Press Review
Few people know about it but it seems to be true. Czechs have oil fields. And although this country is most unlikely to emerge as a future Kuwait, crude oil has become the focus of an emerging dispute between Prague and London. Here's Libor Kubik with a review of Thursday's Czech press.
LIDOVE NOVINY reports on an emerging rift between the Czech Republic and Britain over oil fields in Moravia, the eastern part of the country. The paper says the rift now involves also political leaders, diplomats and secret services of both camps. The strange behaviour of the Czech oil company Moravske Naftove Doly, the paper reports, has invited formal complains to the Czech Embassy in London by Britain's former defence minister and foreign secretary, Malcom Rifkind, and a senior defence adviser on Central and Eastern Europe, NATO's former second-in-command in Europe, Jeremy MacKenzie. Both officials intervened after the Moravian company stopped communicating with their British partners Ramco, who have invested nearly nine million British pounds into a joint oil and gas prospecting project. The paper quotes from the Czech Ambassador Pavel Seifter's despatch from London, according to which Mr. MacKenzie has described Moravia's oil fields as a strategically important source of crude oil which could end up in unauthorised hands. Mr. MacKenzie hinted there could be some connection with organised-crime circles in Russia and Slovakia. An insider source who did not wish to be identified has disclosed to LIDOVE NOVINY that Czech Prime Minister Milos Zeman is deeply concerned over the British warning and has ordered civil intelligence services to launch an investigation.
Today's PRAVO examines the political future of Chamber of Deputies Speaker Vaclav Klaus, a former prime minister, leader of the main-opposition Civic Democratic Party, and a noted Euro-sceptic.
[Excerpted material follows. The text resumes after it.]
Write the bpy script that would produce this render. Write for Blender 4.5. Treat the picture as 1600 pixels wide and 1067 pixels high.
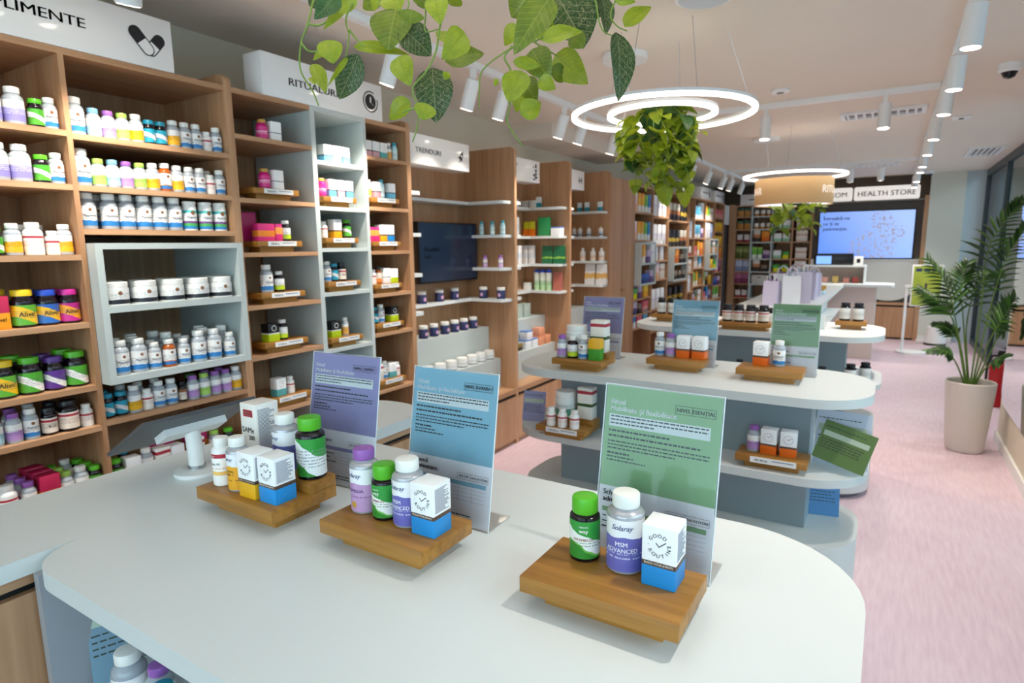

Anything could happen, the paper points out. He could be the next prime minister. He could even be the next Czech president, or he could make do with a parliamentary seat, or, indeed, he could become a regional governor. But the paper discards the two last-named propositions. Given that Mr. Klaus is not exactly noted for modesty and restraint, it looks as if he's aiming either at the premiership or presidency. But the higher they rise the harder they fall: Mr. Klaus's political ambitions could be easily thwarted by his foes from the four right-of-centre coalition parties. If they score a success in the upcoming Senate elections, PRAVO notes, his chances will shrink considerably and he might well make do with a cushy job in a venerable foreign financial institution.
MLADA FRONTA DNES has discovered that TV Prima, the country's second-largest commercial television station, is actually controlled by three people. The shares of the GES Holding company, which bought Prima from the failed IPB Bank, are effectively in the hands of its Chairman of the Board Ivan Zach and his colleague Petra Marschalova. The identity of the third major shareholder has not been disclosed but a well-informed source has indicated that he or she is also of Czech origin. GES has refused to confirm MLADA FRONTA DNES's information but the paper notes that CSOB, the bank which bought IPB in June after the hapless bank almost went under, is definitely after the billions of crowns that make TV Prima. CSOB, the paper notes, enjoys both overt and covert support from the State. Plus, the paper notes, IPB's one-time shareholder, motor mogul Antonin Charouz, is very conspicuously connected with the capital of TV Nova, the unchallenged queen of private TV broadcasting in the Czech Republic.